* _EXERCISE DETAILS_
Extract the complete listing and output it unchanged.

═══ DATA BLOCK

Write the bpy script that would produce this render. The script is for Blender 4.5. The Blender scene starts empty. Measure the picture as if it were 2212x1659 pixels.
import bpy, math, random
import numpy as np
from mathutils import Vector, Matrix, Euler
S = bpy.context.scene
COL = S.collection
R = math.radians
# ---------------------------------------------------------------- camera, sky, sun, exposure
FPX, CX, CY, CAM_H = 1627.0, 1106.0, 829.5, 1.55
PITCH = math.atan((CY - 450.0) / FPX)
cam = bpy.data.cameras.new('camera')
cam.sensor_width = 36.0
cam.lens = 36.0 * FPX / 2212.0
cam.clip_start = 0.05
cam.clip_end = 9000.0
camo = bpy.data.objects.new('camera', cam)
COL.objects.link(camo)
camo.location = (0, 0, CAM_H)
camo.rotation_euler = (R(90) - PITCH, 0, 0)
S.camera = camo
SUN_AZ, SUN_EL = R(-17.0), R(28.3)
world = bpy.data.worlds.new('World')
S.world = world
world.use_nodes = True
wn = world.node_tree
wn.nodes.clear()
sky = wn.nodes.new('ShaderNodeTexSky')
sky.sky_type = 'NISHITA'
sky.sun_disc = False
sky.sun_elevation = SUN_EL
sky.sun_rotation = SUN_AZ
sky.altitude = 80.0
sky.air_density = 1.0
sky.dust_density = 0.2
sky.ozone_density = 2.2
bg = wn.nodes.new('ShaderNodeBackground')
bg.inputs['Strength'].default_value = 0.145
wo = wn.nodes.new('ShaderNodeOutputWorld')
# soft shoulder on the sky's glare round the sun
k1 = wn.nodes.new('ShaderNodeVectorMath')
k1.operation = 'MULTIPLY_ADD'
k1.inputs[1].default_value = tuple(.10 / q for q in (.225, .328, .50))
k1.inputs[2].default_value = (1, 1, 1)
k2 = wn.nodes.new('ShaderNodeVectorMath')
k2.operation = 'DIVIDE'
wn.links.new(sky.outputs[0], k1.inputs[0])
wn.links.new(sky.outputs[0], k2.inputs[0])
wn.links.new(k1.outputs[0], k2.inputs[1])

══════

* _EXERCISE RESPONSE_
Write the bpy script that would produce this render. The script is for Blender 4.5. The Blender scene starts empty. Measure the picture as if it were 2212x1659 pixels.
import bpy, math, random
import numpy as np
from mathutils import Vector, Matrix, Euler
S = bpy.context.scene
COL = S.collection
R = math.radians
# ---------------------------------------------------------------- camera, sky, sun, exposure
FPX, CX, CY, CAM_H = 1627.0, 1106.0, 829.5, 1.55
PITCH = math.atan((CY - 450.0) / FPX)
cam = bpy.data.cameras.new('camera')
cam.sensor_width = 36.0
cam.lens = 36.0 * FPX / 2212.0
cam.clip_start = 0.05
cam.clip_end = 9000.0
camo = bpy.data.objects.new('camera', cam)
COL.objects.link(camo)
camo.location = (0, 0, CAM_H)
camo.rotation_euler = (R(90) - PITCH, 0, 0)
S.camera = camo
SUN_AZ, SUN_EL = R(-17.0), R(28.3)
world = bpy.data.worlds.new('World')
S.world = world
world.use_nodes = True
wn = world.node_tree
wn.nodes.clear()
sky = wn.nodes.new('ShaderNodeTexSky')
sky.sky_type = 'NISHITA'
sky.sun_disc = False
sky.sun_elevation = SUN_EL
sky.sun_rotation = SUN_AZ
sky.altitude = 80.0
sky.air_density = 1.0
sky.dust_density = 0.2
sky.ozone_density = 2.2
bg = wn.nodes.new('ShaderNodeBackground')
bg.inputs['Strength'].default_value = 0.145
wo = wn.nodes.new('ShaderNodeOutputWorld')
# soft shoulder on the sky's glare round the sun
k1 = wn.nodes.new('ShaderNodeVectorMath')
k1.operation = 'MULTIPLY_ADD'
k1.inputs[1].default_value = tuple(.10 / q for q in (.225, .328, .50))
k1.inputs[2].default_value = (1, 1, 1)
k2 = wn.nodes.new('ShaderNodeVectorMath')
k2.operation = 'DIVIDE'
wn.links.new(sky.outputs[0], k1.inputs[0])
wn.links.new(sky.outputs[0], k2.inputs[0])
wn.links.new(k1.outputs[0], k2.inputs[1])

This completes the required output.